House Republican Conference Chair Liz Cheney (R-WY) spoke out on Tuesday to blast President Joe Biden for his alleged plan to remove the remaining 2,500 U.S. troops from Afghanistan by September.

“Withdrawing our forces from Afghanistan by September 11 will only embolden the very jihadists who attacked our homeland on that day twenty years ago,” Cheney, a known neoconservative, said in a statement obtained by National Review. “By declaring that this withdrawal is not based on conditions on the ground, the Biden Administration is sending a dangerous signal that the United States fundamentally does not understand—or is willfully ignorant of—the terrorist threat.”

“President Biden’s decision hands the Taliban and al Qaeda a propaganda victory, abandons our global leadership position, and plays into our adversaries’ hands,” she continued. “As we saw with President Obama’s reckless decision to pull troops out of Iraq in 2011, retreat does not end the fight against terrorism. It merely gives our enemies more room to reconstitute and plot attacks against the homeland.”

Former President Donald Trump had set a deadline of removing all troops from Afghanistan by May 1, but Biden is not going to make that. Instead, it’s been reported that he will withdraw all U.S. troops from Afghanistan by September 11, 2021, something he allegedly will be announcing on Wednesday.
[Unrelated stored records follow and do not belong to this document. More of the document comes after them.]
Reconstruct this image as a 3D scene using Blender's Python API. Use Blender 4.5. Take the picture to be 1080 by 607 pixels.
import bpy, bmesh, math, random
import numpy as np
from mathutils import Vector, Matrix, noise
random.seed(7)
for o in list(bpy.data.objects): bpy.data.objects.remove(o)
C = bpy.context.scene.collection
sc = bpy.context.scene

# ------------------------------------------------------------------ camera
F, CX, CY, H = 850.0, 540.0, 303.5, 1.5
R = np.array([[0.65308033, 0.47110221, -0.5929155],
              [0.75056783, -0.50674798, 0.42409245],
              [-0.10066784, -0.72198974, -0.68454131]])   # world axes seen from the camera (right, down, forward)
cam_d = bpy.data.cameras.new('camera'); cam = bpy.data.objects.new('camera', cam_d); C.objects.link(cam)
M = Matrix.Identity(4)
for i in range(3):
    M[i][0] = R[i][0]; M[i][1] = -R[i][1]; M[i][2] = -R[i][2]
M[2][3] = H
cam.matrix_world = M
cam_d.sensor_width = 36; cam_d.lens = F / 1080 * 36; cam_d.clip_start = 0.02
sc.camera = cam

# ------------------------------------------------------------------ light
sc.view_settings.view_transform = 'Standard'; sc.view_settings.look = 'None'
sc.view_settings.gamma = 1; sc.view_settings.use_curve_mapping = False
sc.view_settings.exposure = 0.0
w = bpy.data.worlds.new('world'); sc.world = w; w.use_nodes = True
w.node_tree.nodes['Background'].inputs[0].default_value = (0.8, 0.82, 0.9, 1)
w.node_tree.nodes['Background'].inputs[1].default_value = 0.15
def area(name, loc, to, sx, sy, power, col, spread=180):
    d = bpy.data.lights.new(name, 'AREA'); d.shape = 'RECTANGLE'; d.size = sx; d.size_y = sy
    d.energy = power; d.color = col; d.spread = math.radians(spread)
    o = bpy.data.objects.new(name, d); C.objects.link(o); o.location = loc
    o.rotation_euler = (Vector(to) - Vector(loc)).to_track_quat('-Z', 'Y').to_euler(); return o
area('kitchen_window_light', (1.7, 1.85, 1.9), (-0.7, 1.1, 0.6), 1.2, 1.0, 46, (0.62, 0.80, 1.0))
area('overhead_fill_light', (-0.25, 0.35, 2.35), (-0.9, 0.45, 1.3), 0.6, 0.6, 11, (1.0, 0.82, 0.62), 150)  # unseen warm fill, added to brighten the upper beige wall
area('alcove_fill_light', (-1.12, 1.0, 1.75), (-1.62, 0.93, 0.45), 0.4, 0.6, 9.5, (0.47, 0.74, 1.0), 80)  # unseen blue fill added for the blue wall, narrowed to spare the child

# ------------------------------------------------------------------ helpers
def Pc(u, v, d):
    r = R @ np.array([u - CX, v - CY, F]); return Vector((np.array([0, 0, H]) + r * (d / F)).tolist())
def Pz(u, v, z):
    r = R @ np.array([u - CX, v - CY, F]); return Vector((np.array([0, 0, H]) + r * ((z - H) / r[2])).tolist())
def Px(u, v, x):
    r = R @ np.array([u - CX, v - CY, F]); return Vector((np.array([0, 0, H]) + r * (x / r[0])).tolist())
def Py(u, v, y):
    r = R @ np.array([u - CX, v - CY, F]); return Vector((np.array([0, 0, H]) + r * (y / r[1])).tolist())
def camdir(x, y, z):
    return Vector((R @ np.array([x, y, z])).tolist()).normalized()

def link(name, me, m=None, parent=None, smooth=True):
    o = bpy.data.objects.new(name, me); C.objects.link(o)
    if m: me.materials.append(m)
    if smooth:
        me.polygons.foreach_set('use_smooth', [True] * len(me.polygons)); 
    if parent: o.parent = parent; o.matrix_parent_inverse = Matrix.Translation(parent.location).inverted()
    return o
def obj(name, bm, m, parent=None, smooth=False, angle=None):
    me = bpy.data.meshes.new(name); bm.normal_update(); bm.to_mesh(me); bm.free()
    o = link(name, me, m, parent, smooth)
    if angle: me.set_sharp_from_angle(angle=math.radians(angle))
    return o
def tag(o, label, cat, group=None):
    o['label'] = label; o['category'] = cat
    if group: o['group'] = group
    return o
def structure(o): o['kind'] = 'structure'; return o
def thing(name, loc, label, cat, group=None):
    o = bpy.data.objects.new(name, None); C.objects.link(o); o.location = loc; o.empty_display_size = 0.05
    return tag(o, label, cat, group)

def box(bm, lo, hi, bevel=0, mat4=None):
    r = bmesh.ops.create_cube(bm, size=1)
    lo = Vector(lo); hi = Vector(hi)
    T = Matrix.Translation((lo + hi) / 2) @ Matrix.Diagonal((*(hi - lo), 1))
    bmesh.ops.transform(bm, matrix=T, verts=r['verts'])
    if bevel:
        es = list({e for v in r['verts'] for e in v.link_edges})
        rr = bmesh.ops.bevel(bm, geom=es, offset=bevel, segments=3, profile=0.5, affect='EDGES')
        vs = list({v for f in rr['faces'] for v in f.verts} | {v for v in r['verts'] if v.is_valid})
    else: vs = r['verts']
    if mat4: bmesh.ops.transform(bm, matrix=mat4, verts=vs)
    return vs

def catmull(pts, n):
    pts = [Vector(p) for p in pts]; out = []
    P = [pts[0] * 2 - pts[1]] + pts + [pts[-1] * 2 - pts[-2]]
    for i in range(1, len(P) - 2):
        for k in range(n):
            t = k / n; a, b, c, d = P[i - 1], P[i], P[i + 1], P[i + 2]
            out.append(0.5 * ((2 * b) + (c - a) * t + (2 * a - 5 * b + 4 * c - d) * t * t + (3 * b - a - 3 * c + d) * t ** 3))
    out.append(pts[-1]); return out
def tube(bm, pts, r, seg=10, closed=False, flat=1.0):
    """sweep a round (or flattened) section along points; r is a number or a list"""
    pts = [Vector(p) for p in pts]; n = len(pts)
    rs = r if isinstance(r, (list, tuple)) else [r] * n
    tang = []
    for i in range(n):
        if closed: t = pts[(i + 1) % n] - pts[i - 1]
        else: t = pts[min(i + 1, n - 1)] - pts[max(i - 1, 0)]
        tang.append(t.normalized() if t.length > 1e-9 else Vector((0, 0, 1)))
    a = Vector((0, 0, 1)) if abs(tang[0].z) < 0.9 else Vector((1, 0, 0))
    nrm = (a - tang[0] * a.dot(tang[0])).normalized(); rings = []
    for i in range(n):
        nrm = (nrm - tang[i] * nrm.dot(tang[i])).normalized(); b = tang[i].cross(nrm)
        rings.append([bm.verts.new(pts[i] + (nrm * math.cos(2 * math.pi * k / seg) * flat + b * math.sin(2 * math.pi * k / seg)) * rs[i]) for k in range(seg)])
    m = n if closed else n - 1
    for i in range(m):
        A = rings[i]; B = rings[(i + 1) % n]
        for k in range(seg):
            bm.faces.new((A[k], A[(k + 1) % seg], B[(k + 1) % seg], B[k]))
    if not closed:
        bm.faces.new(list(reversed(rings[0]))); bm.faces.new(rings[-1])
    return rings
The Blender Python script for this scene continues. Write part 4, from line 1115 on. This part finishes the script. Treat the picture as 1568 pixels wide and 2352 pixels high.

“We will reposition our counterterrorism capabilities retaining significant assets in the region to counter the potential reemergence of a terrorist threat to the homeland from Afghanistan and to hold the Taliban to its commitment to ensure Al Qaeda does not once again threaten the United States or our interests or our allies,” a senior official told CNBC earlier in the day on Tuesday.

The official went on to say that Biden and his administration understand that the “military force would not solve Afghanistan’s internal political challenges.”

Last month, Biden had admitted that he would not be able to meet Trump’s deadline on this.

“It’s going to be hard to meet the May 1 deadline,” Biden said. “It is not my intention to stay there for a long time.”

“We are not staying a long time. We will leave, the question is when we leave,” Biden continued.